How Many People are Bookmarking My Website?

This "favicon.ico" used to have an interesting side-effect. The side-effect applied whether or not you bothered to put a special "favicon.ico" on your site. You used to be able to find out the number of IE 5 users who bookmarked your site by simply counting the requests for "favicon.ico" in your web server logs, since IE 5 only asked for the favicon.ico file when a site was placed into the "Favorites" menu. From the number of favicon.ico requests, you could estimate the total number of people who bookmark your site by applying this formula: number of IE 5 bookmarks divided by the fraction of your visitors using IE 5.

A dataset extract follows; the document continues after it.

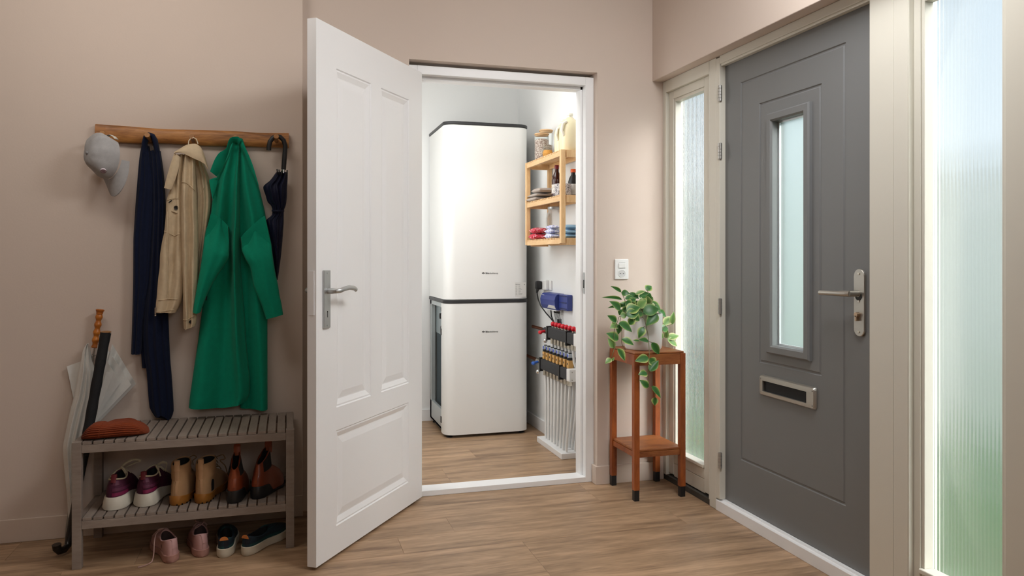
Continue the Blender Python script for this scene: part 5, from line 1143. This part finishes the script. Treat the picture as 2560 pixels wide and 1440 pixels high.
rp = g.n('ShaderNodeValToRGB'); e = rp.color_ramp.elements; e[0].position = .0; e[0].color = lin('2f6428'); e[1].position = .95; e[1].color = lin('cdd08a')
k = e.new(.68); k.color = lin('3b7432'); k = e.new(.86); k.color = lin('93b456'); g.t.links.new(edge, rp.inputs[0]); g.l(rp, 0, g.b, 'Base Color'); g.b.inputs['Roughness'].default_value = .38
g.b.inputs['Transmission Weight'].default_value = 0; g.b.inputs['Subsurface Weight'].default_value = .0
M['leaf'] = g.m
g2 = M['leaf'].copy(); g2.name = 'pale_variegated_leaf'; r2 = [n for n in g2.node_tree.nodes if n.type == 'VALTORGB'][0].color_ramp.elements; r2[0].color = lin('5f8a44'); r2[1].color = lin('86a75a'); r2[2].color = lin('cfca98'); r2[3].color = lin('e0d9ac')
M['leaf_pale'] = g2; M['stem'] = pbr('green_brown_stem', '6b6a3c', .6)
pl = thing('trailing_plant', 'trailing variegated green plant spilling over the white pot', 'plant', PC+Vector((0, 0, ph-.012)))
def leafmesh(curl, cup, mat):
    b = MB(); n, k = 13, 7; g = []
    for i in range(n):
        t = i/(n-1); w = .5*math.sin(math.pi*t**.72)**.95 if 0 < t < 1 else .004; row = []
        for j in range(k):
            u = 2*j/(k-1)-1; row.append((w*u, t, cup*abs(u)**1.5*w-curl*(t-.45)**2))
        g.append(row)
    A = [p for r in g for p in r]; N = len(A); fs = []
    for i in range(n-1):
        for j in range(k-1): a = i*k+j; fs += [(a, a+1, a+k+1, a+k), (N+a+1, N+a, N+a+k, N+a+k+1)]
    A += [(x, y, z-.012) for x, y, z in A]
    for i in range(n-1): fs += [(i*k, i*k+k, N+i*k+k, N+i*k), (i*k+2*k-1, i*k+k-1, N+i*k+k-1, N+i*k+2*k-1)]
    b.add(A, fs, 0, True); me = b.build('leaf', mat, pl, local=True); return me
protos = {False: [leafmesh(.5, .35, M['leaf']), leafmesh(.9, .2, M['leaf']), leafmesh(.2, .5, M['leaf'])], True: [leafmesh(.5, .35, M['leaf_pale']), leafmesh(.8, .2, M['leaf_pale'])]}
PM = {k: [o.data for o in v] for k, v in protos.items()}
for v in protos.values():
    for o in v: bpy.data.objects.remove(o)
org = wloc(pl); rl = random.Random(11)
def at7(u, v, Y): return PY(1500+u*.2222, 700+v*.2222, Y)
LEAF = [(240,135,125,70,30,3.56,0),(240,142,332,150,48,3.55,0),(252,215,40,190,28,3.58,0),(240,330,125,240,60,3.53,0),(282,285,95,308,34,3.60,0),(330,148,440,208,42,3.60,0),(285,208,392,182,42,3.58,0),(400,156,512,118,36,3.57,1),(440,190,575,158,58,3.64,0),(520,112,580,62,62,3.62,0),(540,245,560,150,55,3.60,0),(570,240,592,192,34,3.63,0),(430,305,515,232,72,3.53,1),(560,245,693,338,62,3.60,0),(525,312,602,255,52,3.60,0),(655,345,742,412,52,3.62,0),(488,352,665,318,92,3.49,0),(645,378,525,506,82,3.475,0),(300,345,448,300,95,3.51,0),(300,392,440,362,85,3.495,0),(375,395,448,455,76,3.50,0),(330,502,388,412,58,3.497,0),(232,400,302,395,52,3.53,1),(222,478,372,572,76,3.48,0),(188,470,88,402,56,3.53,0),(205,495,118,535,58,3.52,1),(225,495,205,608,46,3.50,0),(212,668,80,598,76,3.50,0),(165,765,94,660,50,3.49,1),(200,772,280,906,60,3.455,0),(250,658,382,722,60,3.478,0),(128,880,62,935,42,3.47,1),(136,912,158,870,20,3.47,1),(492,528,436,648,62,3.49,0),(548,690,440,672,44,3.485,0),(442,686,372,678,22,3.485,0),(585,704,668,838,56,3.455,0),(548,872,402,908,66,3.425,0),(562,880,622,962,66,3.432,0),(562,1026,655,908,66,3.415,0),(535,1045,440,1056,62,3.432,0),(552,1206,455,1128,54,3.425,0),(580,1192,682,1322,46,3.42,0),(622,1320,612,1412,50,3.42,0),(720,502,806,408,66,3.62,1),(812,497,826,358,46,3.60,1),(692,532,622,528,58,3.56,0),(690,552,766,540,66,3.60,0),(715,655,655,580,42,3.58,1),(735,655,762,570,42,3.60,1),(762,652,886,622,62,3.60,1),(762,664,872,742,62,3.59,1),(290,300,360,225,40,3.62,0),(250,360,330,300,45,3.58,0),(430,200,380,165,40,3.62,0),(470,360,400,420,60,3.54,0),(350,300,420,230,44,3.64,0),(240,330,215,395,36,3.55,0)]
for k in range(26):
    a = rl.uniform(0, 2*math.pi); bu, bv = 410+rl.uniform(-130, 150), 330+rl.uniform(-90, 70); LEAF.append((bu, bv, bu+rl.uniform(60, 110)*math.cos(a), bv+rl.uniform(40, 90)*math.sin(a), rl.uniform(48, 72), 3.60+rl.uniform(-.05, .05), rl.random() < .15))
for (bu, bv, tu, tv, w, Y, pale) in LEAF:
    B0 = at7(bu, bv, Y); T0 = at7(tu, tv, Y-rl.uniform(-.012, .022)); d = T0-B0; Ln = d.length; d.normalize()
    toc = (Vector((0, 0, EYE))-B0).normalized(); toc = (toc+Vector((rl.uniform(-.35, .35), 0, .45+rl.uniform(-.2, .3)))).normalized()
    nrm = (toc-d*toc.dot(d)).normalized(); sd = d.cross(nrm)
    wd = w*.2222*2.07e-3*1.55
    o = bpy.data.objects.new('leaf', rl.choice(PM[bool(pale)])); COL.objects.link(o); o.parent = pl
    m4 = Matrix((( sd.x*wd, d.x*Ln*1.04, nrm.x*Ln*.5, B0.x-org.x), (sd.y*wd, d.y*Ln*1.04, nrm.y*Ln*.5, B0.y-org.y), (sd.z*wd, d.z*Ln*1.04, nrm.z*Ln*.5, B0.z-org.z), (0, 0, 0, 1))); o.matrix_local = m4
STEM = [[(470,420,3.53),(490,425,3.50),(520,520,3.482),(542,640,3.480),(552,760,3.455),(553,880,3.43),(545,985,3.428),(532,1040,3.432)],[(545,985,3.428),(545,1100,3.43),(552,1206,3.425),(582,1195,3.42),(605,1260,3.42),(622,1322,3.42)],
        [(250,400,3.55),(218,412,3.52),(196,470,3.51),(162,560,3.50),(158,680,3.49),(170,765,3.475),(200,775,3.46)],[(235,410,3.54),(228,480,3.50),(245,580,3.484),(243,690,3.48),(265,755,3.48),(290,790,3.50)],[(165,765,3.475),(140,840,3.465),(124,882,3.47)],
        [(600,300,3.56),(650,390,3.57),(685,480,3.57),(700,560,3.59),(738,652,3.59)],[(700,545,3.59),(735,520,3.60),(812,497,3.60)],[(300,380,3.58),(290,270,3.57),(265,190,3.56),(240,140,3.555)],[(330,390,3.60),(350,290,3.60),(380,220,3.60),(400,160,3.58)],[(440,400,3.58),(480,290,3.59),(540,245,3.60),(560,190,3.61),(530,112,3.62)],[(470,400,3.55),(500,280,3.58),(560,262,3.58),(640,285,3.58)],[(245,330,3.55),(270,350,3.55),(310,400,3.56)],[(492,528,3.49),(508,525,3.484)],[(548,690,3.482),(585,704,3.458)]]
for st in STEM:
    P = spline([tuple(at7(*q)) for q in st], 24) if len(st) > 2 else [at7(*q) for q in st]
    b = MB(); b.tube(P, .0016, 6); b.build('stem', M['stem'], pl)

# ------------------------------------------------------------------ light switch with socket
s = thing('switch_socket', 'white light switch above a round wall socket by the doorway', 'light switch', (1.722, YW, 1.086))
b = MB(); b.box((1.682, YW-.009, 1.086), (1.762, YW-.0003, 1.194), .005); b.build('cover_plate', M['plastic'], s)
b = MB(); b.box((1.703, YW-.0135, 1.147), (1.741, YW-.0085, 1.172), .0015); b.build('rocker', M['plastic'], s)
b = MB()
for z in (1.1735, 1.1445): b.box((1.703, YW-.0093, z), (1.741, YW-.0088, z+.0012))
b.build('shadow_gap', M['ring'], s); s_g = bpy.data.objects['shadow_gap']; s_g['kind'] = 'stuff'
b = MB(); b.lathe([(.021, 0), (.0215, -.0015), (.0195, -.002), (.0185, .0)], (1.722, YW-.009, 1.117), 32, axis='y', c0=False, c1=False); b.build('socket_ring', M['plastic'], s)
b = MB(); b.lathe([(.0183, -.0008), (.001, -.0006)], (1.722, YW-.0088, 1.117), 32, axis='y', c0=False, c1=False); sk = b.build('socket_well', pbr('shaded_plastic', 'd2d2d0', .4), s)
for x in (1.7125, 1.7315): b = MB(); b.cyl((x, YW-.0094, 1.117), (x, YW-.0101, 1.117), .0026, n=12); b.build('pin_hole', M['dark'], sk)
b = MB(); b.cyl((1.722, YW-.0094, 1.117), (1.722, YW-.0104, 1.117), .0016, n=10); b.build('centre_screw', M['steel_dark'], sk)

For example, if two-thirds of your visitors use IE 5+, and you get 100 requests for the icon, simply divide 100 by two-thirds to get 150. This was by no means an accurate measure — it did not take into account numerous factors; but at least it was able to give you a hint of how useful people find your site.

However, this side effect is no longer relevant today. All the major browsers, Firefox (and its derivatives like Seamonkey), Opera and Safari load the favicon.ico to display in your visitors' web address bar whether they put your site in their favourites (or bookmarks) or not. I merely mention this "side-effect" in case you have heard from webmasters of old about the bookmarking issue, so that you won't deceive yourself when you see the large number of "favicon.ico" requests in your web logs: those requests do not mean much anymore.

Miscellaneous Matters

If you are testing your favicon file in Internet Explorer, and find that you're seeing an old version of your favicon.ico file, you probably need to empty your browser's cache (and possibly restart the browser). Internet Explorer caches the favicon.ico file in the "Temporary Internet Files" folder, so if you don't empty the cache, you'll probably continue to see your old version and not the new version that you've created. Incidentally, this also means that if your visitors empty their cache, their copy of the favicon.ico file that was associated with the bookmark of your site will also be lost.

In addition, you should note that the implementation of favicon support in early versions of IE (eg IE 6 and 7) is not particularly robust. (I'm not sure about the later versions.) There will be times it displays the favicon for your site, and other times when it won't. Don't be too bothered about this. If you need to test that you implemented your favicon correctly, test it in the other browsers. If it works there, then it's probably done correctly. From experience, whether a site's favicon shows up in IE or not depends on so many variables that it's best regarded as a random occurrence. This applies both to you and your site's visitors, so there's no point obsessing over it.

Conclusion

The "favicon.ico" facility is by no means essential to your website's operation. In fact, few people even notice its existence, and its really too small to put anything useful in it. However, creating one can save your site some bandwidth if you have created a custom 404 File Not Found error file — that file will be sent by your web server everytime there is a request for a nonexistent "favicon.ico" file. Perhaps more importantly, creating such an icon adds to the professionalism of your site, marking you as a web designer who attends to detail.